Ordered pairs are a fundamental concept in mathematics, especially in the context of coordinate geometry and graphing equations. An ordered pair consists of two elements, usually written in parentheses like this:

• (x, y)

The first element, x, represents a position along the horizontal axis, also known as the x-axis. The second element, y, indicates a position along the vertical axis, or the y-axis.
When we talk about solutions to equations, an ordered pair (x, y) is a solution if it, when substituted back into the equation, makes the equation true. For example, in the equation:

• \( y = 7 - 4x \)

An ordered pair like (0, 7) is a solution, because if we substitute x with 0, it results in y being 7, thereby balancing the equation. Finding ordered pairs is like finding points on a graph that satisfy the equation. This is key for visualizing and understanding relationships in linear equations.

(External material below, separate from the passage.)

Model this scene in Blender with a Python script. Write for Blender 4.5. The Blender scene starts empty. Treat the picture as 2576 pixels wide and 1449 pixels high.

The substitution method is a powerful tool used to solve equations and systems of equations. The idea is to solve one of the equations for one variable and then substitute this expression into another equation. This method simplifies the problem by reducing the number of variables you need to deal with at one time.
In the context of finding ordered pairs for the equation:

• \( y = 7 - 4x \)

You would choose a value for x (a simple number like 0, 1, or 2), and substitute it back into the equation to solve for y. For example, substituting x = 1 gives:

• \( y = 7 - 4(1) = 3 \)

This simple step-by-step approach is helpful in understanding how variables relate each other in an equation. In more complex systems, this technique can be used alongside others to find more elaborate solutions.

Solving equations is a core skill in mathematics that involves finding the values of variables that make an equation true. The equation identifies a relationship between the variables. The goal is to isolate the variable of interest on one side of the equation.
Take the equation:

• \( y = 7 - 4x \)

This is a linear equation, which means it will graph as a straight line. Solving for different values of x helps us find corresponding y values, providing enough points to sketch the line on a graph. This process not only finds solutions but also helps in better understanding the relationship represented by the equation.
By practicing solving such equations, confidence grows in handling both simple and complex mathematical problems. Many real-world scenarios require such problem-solving techniques, making this an essential ability in numerous fields and everyday situations.